User research with OCHA staff in New York in February 2019. Credit: Katelyn Rogers

Data literacy is increasingly crucial for today’s humanitarians. There has been a rapid and significant shift in the role data plays in the humanitarian sector. Many aspects of the work are shaped by data and nearly all humanitarians are using data. Yet while data use is ubiquitous, data skills are not. OCHA’s Centre for Humanitarian Data is working to change this.

Data is seen primarily as the work of information managers, who carry out data processing and analysis. Non-technical humanitarians often believe that data management is a specialized domain, though often they are required to contextualize and synthesize analysis for decision makers. 

This past January, more than 1,200 humanitarians participated in a broad-based survey carried out by the Centre. The survey results found that all humanitarians are working with data. At the same time, they generally are not hired for their technical capacity and have not received formal training to work with data. The most commonly reported challenges: Collecting primary data and assessing and improving the quality of data, as well as presenting data to different stakeholders. 

As part of the survey follow-up, the Centre, which is in The Hague in the Netherlands, recently hosted 20 OCHA Humanitarian Affairs Officers (HAOs) for its first data literacy foundation programme. Improving the data skills of HAOs will allow for better collaboration with data and information management teams and improve their ability to communicate data-driven insights to senior leaders.
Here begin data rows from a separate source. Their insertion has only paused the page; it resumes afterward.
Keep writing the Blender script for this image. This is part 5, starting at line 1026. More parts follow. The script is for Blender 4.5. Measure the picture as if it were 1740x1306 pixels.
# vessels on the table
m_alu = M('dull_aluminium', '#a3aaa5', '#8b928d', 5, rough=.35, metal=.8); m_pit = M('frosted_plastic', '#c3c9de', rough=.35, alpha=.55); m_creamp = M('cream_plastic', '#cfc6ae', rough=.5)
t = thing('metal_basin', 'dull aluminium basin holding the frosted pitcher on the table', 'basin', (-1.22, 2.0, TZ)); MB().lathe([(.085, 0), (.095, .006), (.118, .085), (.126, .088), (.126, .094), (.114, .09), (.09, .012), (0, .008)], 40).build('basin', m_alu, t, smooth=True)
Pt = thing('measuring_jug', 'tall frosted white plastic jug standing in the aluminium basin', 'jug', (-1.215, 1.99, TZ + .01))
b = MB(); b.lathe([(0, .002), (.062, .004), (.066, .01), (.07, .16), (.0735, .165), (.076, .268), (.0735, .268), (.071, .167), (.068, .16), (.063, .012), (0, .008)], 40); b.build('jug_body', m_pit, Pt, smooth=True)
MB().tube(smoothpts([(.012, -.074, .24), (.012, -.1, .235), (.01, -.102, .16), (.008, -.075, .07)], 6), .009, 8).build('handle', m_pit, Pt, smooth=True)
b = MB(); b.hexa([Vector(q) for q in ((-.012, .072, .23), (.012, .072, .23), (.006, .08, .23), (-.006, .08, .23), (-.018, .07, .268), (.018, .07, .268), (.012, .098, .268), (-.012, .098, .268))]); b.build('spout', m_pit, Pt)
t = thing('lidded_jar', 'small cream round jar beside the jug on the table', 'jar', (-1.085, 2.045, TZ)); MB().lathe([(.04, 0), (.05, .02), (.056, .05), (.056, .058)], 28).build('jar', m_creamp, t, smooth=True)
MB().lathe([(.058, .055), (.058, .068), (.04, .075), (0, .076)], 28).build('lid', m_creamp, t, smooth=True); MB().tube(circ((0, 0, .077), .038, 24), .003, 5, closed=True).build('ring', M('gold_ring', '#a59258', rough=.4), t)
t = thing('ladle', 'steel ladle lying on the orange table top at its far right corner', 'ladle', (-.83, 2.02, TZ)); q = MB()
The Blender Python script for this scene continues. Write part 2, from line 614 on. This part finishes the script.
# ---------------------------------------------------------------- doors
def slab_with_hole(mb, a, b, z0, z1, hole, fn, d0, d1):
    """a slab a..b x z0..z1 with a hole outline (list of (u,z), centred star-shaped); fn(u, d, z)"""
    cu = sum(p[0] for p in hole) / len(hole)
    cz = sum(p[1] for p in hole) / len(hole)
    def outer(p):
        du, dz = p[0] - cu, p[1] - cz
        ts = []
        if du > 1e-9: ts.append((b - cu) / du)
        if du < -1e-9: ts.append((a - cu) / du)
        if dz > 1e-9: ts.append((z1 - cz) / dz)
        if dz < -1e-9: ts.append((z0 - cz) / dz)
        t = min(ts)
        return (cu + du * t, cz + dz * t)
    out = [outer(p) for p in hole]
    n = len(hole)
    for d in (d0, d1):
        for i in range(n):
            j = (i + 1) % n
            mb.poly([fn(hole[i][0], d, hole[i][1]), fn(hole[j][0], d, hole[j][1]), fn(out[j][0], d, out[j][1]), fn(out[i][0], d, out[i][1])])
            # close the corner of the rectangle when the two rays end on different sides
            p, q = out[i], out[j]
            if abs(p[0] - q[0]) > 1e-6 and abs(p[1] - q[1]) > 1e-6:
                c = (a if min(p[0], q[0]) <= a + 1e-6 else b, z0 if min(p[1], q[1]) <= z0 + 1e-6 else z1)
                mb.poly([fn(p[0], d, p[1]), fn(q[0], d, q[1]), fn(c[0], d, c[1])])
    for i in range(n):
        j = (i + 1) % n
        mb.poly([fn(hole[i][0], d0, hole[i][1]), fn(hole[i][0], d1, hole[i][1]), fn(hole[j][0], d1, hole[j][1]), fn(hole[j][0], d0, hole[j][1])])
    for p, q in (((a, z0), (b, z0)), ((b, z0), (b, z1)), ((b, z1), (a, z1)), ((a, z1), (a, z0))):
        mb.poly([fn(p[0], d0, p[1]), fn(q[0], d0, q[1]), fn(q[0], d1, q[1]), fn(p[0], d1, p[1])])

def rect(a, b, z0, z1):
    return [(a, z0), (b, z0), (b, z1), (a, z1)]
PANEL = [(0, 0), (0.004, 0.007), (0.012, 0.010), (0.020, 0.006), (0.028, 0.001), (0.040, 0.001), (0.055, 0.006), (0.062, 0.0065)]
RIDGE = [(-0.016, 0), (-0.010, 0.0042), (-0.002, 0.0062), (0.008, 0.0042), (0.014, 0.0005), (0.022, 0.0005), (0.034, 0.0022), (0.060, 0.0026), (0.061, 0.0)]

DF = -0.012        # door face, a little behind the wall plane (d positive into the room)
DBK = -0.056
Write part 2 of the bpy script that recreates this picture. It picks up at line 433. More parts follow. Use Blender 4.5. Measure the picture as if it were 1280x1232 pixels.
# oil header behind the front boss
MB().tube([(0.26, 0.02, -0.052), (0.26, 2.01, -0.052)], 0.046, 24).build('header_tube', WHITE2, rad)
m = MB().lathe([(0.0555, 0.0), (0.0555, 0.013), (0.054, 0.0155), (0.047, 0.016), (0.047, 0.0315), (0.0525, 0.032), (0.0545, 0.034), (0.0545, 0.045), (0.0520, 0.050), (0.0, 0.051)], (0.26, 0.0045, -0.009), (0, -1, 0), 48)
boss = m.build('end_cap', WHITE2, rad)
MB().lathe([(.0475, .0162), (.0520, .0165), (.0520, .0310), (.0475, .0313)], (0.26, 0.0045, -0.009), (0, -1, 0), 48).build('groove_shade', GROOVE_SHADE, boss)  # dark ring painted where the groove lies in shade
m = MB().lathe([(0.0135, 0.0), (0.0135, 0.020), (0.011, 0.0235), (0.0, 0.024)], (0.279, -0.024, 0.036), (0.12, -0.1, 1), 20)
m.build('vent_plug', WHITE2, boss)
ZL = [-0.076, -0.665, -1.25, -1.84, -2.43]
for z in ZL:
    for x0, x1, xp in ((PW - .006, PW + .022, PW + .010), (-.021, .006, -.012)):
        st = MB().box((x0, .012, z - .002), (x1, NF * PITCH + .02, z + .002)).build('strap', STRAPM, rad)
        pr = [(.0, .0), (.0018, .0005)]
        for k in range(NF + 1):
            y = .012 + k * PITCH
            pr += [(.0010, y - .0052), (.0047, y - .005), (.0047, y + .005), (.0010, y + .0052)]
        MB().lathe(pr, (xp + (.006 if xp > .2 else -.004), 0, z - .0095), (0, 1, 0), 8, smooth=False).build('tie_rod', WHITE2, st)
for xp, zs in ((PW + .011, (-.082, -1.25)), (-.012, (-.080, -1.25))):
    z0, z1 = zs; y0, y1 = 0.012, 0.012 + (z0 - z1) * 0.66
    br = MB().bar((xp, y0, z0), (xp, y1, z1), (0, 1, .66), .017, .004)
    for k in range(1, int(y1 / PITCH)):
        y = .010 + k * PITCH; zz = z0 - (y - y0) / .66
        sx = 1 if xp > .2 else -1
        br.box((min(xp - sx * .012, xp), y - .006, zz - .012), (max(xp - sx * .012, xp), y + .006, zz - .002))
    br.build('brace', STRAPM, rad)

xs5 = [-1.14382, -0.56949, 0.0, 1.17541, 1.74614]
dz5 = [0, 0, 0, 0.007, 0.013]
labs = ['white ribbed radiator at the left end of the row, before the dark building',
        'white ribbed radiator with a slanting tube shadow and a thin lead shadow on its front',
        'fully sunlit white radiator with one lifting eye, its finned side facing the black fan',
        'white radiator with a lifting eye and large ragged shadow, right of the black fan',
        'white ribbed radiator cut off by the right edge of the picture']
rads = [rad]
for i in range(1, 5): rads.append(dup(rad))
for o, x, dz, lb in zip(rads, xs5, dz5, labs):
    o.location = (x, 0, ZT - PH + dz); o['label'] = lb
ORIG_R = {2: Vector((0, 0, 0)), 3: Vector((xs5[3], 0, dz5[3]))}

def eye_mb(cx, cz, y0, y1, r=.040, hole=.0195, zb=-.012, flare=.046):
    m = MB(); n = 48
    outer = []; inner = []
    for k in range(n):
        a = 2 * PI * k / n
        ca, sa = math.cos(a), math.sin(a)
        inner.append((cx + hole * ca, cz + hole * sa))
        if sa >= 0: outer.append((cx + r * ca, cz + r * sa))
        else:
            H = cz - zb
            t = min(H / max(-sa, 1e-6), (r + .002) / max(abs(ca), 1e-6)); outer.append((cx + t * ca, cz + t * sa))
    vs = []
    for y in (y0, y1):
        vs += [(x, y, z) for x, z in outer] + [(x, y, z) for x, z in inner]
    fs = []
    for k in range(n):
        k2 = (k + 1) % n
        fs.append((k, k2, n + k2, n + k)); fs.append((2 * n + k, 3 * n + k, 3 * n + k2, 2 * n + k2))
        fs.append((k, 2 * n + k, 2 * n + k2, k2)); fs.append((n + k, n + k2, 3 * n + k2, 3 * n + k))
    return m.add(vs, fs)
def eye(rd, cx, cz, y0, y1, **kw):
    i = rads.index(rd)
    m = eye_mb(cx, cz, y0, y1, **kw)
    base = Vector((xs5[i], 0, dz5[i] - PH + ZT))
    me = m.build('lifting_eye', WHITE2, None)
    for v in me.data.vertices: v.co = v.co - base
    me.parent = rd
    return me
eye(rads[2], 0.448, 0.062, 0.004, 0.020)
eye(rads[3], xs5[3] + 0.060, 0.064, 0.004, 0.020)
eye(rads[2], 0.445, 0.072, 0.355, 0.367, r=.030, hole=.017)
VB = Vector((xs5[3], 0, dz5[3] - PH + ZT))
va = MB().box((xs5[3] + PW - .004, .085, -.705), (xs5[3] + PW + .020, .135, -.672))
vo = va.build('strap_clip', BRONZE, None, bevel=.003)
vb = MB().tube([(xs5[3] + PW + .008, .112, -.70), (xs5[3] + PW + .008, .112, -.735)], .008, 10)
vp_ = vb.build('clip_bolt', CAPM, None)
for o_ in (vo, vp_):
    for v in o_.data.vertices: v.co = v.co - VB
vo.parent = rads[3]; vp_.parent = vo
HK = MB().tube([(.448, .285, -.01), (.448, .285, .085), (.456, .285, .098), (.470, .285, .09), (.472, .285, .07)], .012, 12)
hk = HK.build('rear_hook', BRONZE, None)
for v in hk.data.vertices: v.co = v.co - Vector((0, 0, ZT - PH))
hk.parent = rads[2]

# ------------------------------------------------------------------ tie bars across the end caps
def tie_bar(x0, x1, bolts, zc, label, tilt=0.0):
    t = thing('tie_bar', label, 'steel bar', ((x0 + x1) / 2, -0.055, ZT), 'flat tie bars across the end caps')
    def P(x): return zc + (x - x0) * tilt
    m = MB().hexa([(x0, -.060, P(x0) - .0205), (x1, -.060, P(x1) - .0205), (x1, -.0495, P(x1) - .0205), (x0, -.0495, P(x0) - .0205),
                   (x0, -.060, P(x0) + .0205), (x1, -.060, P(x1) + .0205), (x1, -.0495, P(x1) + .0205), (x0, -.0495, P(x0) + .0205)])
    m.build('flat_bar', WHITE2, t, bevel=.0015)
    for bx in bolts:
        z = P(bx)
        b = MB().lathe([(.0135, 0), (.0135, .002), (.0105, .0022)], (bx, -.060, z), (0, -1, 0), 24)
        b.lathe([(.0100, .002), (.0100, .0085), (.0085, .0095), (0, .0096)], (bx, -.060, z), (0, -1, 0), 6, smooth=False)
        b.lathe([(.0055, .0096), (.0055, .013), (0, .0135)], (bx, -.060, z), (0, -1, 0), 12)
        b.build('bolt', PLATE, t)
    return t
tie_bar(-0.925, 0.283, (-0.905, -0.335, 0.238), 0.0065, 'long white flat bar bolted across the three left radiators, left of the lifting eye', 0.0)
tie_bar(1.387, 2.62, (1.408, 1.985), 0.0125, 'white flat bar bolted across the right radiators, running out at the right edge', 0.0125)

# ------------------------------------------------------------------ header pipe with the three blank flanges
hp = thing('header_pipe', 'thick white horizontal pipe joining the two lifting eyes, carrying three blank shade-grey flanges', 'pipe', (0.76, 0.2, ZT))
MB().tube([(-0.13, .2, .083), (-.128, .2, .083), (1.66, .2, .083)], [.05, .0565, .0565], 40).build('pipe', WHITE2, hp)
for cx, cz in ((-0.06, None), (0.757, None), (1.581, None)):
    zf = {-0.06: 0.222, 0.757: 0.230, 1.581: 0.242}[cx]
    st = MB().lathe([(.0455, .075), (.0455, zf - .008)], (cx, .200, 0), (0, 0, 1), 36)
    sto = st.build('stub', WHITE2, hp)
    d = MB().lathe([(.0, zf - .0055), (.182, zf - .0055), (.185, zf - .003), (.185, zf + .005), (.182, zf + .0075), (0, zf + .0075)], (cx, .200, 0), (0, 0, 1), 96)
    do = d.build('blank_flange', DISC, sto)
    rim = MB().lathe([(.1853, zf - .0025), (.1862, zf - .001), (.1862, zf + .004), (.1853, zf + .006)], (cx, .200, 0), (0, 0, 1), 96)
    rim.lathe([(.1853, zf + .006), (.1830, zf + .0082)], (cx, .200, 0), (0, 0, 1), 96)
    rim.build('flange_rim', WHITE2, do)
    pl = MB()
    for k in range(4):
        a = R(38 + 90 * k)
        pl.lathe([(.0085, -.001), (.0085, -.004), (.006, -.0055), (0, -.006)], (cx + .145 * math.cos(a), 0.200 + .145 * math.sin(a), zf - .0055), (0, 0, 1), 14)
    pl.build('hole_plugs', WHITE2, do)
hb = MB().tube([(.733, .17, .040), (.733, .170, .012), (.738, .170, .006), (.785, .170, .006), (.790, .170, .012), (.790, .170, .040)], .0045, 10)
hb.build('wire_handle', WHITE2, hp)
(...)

Training objectives included:

  • Empowering non-technical humanitarians to use data more effectively
  • Bridging the gap between technical staff and decision makers on data needs
  • Increasing demand for better data and more targeted data collection
  • Improving conversations around data so that no one gets lost in technical language

It is recognized that data skills-building takes time. Based on research and good practice in learning uptake, OCHA’s Centre for Humanitarian Data is supporting humanitarians through microlearning for specific tasks, intensive training followed by on-the-job support, and exposure to experts in the field. 

In addition, it is essential to develop data awareness and knowledge within the senior leadership of an organization. Not only are senior leaders crucial to the data management process, they can drive an organization’s data culture and use their influence to ensure smart investments in data.

Improving the way we interact with and use data has the potential to affect every step of the data management process and, ultimately, the humanitarian response. The Centre will continue to help bring technical talent together with decision makers, communicators and subject matter experts so that humanitarians can get the most from data. To truly move the needle on data literacy, we need to create a strong data culture where every decision is informed by data.